Cartographic Presentation as the Central Theme for Geospatial Education

Rakesh Malhotra, Terry McNeill, Carrie Francis, and Tim Mulrooney

Keywords: cartography, COGO, historical deeds, visualization

Abstract. North Carolina Central University is committed to student education and training in cartography and geospatial sciences. This paper demonstrates the importance of applying cartographic principles to train students to convert historical deed records into geospatial data. Students were required to take text information from the 1960s and input this information it into a spatial database. The historical information was recorded on typed deeds in COGO (direction-distance) and the historic coordinate system of 1927 in the 1960s. Students applied cartographic principles that were used to identify contextual and spatial variations and anomalies to flag areas and records that didn’t meet project specifications and to trouble shoot conflicting information.
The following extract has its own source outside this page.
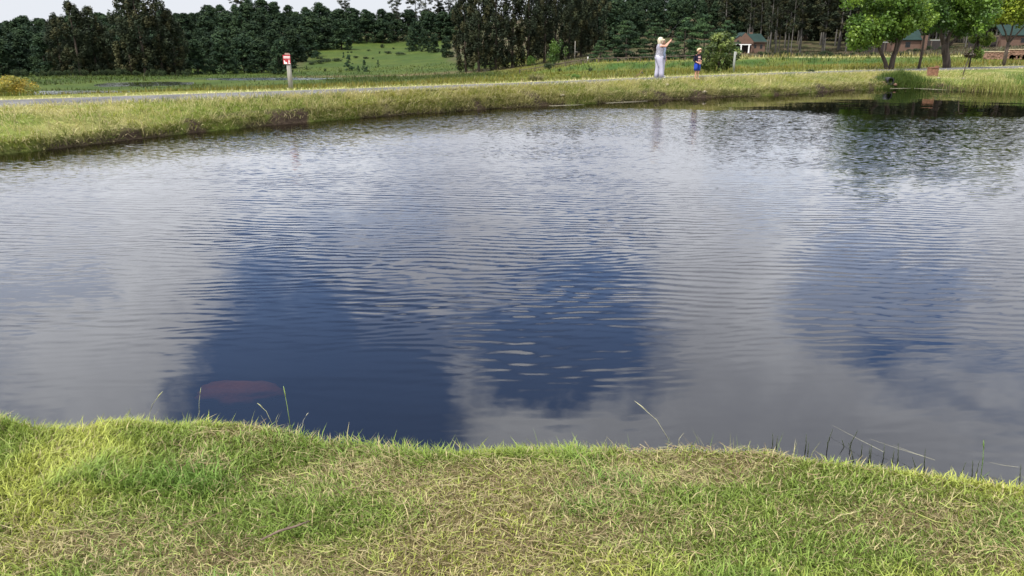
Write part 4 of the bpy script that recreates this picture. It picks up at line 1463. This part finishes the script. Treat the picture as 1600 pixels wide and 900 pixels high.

This paper demonstrates the usefulness of using cartography as a tool to educate students in allied aspects of geospatial sciences such as creating and managing spatial data. For example, students used tools such as markers and color coding to identify areas of overlap and areas of mismatched records (Figure 1). The authors found that using cartography helped enhance the spatial understanding of the project for students.

Education is the foundation of projects at North Carolina Central University and cartography has demonstrated appeal at the university level. Various geospatial aspects such as datums and projections, overlays, gaps, overlaps, and converting written information to spatial (geometric) information lend themselves well to cartographic principles. Cartography is an essential element that supports learning and teaching of spatial information as demonstrated by this project. Students were in a better position to understand and detect spatial anomalies with help from cartography than they were without using cartography and relying solely of written information. This enhanced their understanding and use of spatial data.